Spending a few days back in NJ, to attend cousin Harriet’s funeral and the shiva calls that are part of this world, I learned more about her life. Harriet, like Mathilde, was slightly mysterious. She once sang on the radio, and she went para-sailing with a grandson at the age of 80! I loved learning new things about her; she and Perry once owned a condo in Boca. Who knew?
But navigating the maddening crowds at Shop Rite and Bob’s family has taught me one thing. You really can’t go home again. My old Queen Anne house on Orchard Street is now a duplex, and the Jewish Center across the street is a Baptist Church.
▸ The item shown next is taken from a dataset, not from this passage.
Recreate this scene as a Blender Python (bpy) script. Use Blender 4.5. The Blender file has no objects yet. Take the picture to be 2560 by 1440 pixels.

Was it really fate that led Bob to meet me there, in front of my old house, one summer day in 1962?
I’m not a great believer in destiny.
We make our own luck, and if we don’t like where we are, we have the freedom in this country to change it. There is a semi-opaque membrane between our young selves and our future. Some people get stuck along the way. They define themselves as a certain type of person, and they settle into that role. I would not want to look back on my life, and wonder how I got there.
Agree, though a lovely concept- Bashert- I heard used mostly when a couple fell in love— I don’t believe in fate determining our paths. I’ll have to check out the book. Nice post how you linked your mil and all the themes and no, we can’t go home again.
Maybe so since Ada talked about her marriage mostly regarding bashert! That book is incredible, it took awhile to check into it but then it’s a great read/ride!